When the tagger is trained on the younger part of the goldstandard (ECF2NCF) and tested on the older part (EEPFECF1), tagging accuracy on numbers is strikingly bad. Like in the following example, numbers are hardly recognized and tagged correctly as CD at all:

LONDON_NNNNP ,_, Printed_VBN for_IN R._NNP Bentley_NNP and_CC S._NNP Magnes_NNP ,_, at_IN the_DT Post-house_NN in_IN Russel-street_NNNNP in_IN Covent-Garden_NNP ,_, 1685_NNPCD ._.

The reason for this phenomenon is that ECF2NCF contains only one instance of an Arabic number. Although the Stanford POS Tagger includes suitable feature templates concerning the use of digits, this single instance is not enough to generate features from them.

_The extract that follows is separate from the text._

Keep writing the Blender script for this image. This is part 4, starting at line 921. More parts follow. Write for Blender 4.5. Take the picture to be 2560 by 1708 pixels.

However, while ECF2NCF does not contain more than a single instance of an Arabic number, it contains several instances of Roman numbers. So the idea was to create a new feature template which applies to Roman numbers and Arabic numbers alike, increasing the amount of relevant instances to be found in ECF2NCF.

Approach

The Number Detector was implemented as a feature template for rare words. It generates features whenever a word matches one of two regular expressions: \\.?\\d+\\.? for Arabic numbers, or [IVXLCDM]+\\.? for Roman numbers.

Result

When the Number Detector is used, there are very small improvements in the recognition of numbers. In the example sentence above, the number is tagged correctly now:

LONDON_NNNNP ,_, Printed_VBN for_IN R._NNP Bentley_NNP and_CC S._NNP Magnes_NNP ,_, at_IN the_DT Post-house_NN in_IN Russel-street_NNNNP in_IN Covent-Garden_NNP ,_, 1685_CD ._.

But at the same time, applying an additional feature template also leads to unintended side effects, some of them introducing new errors.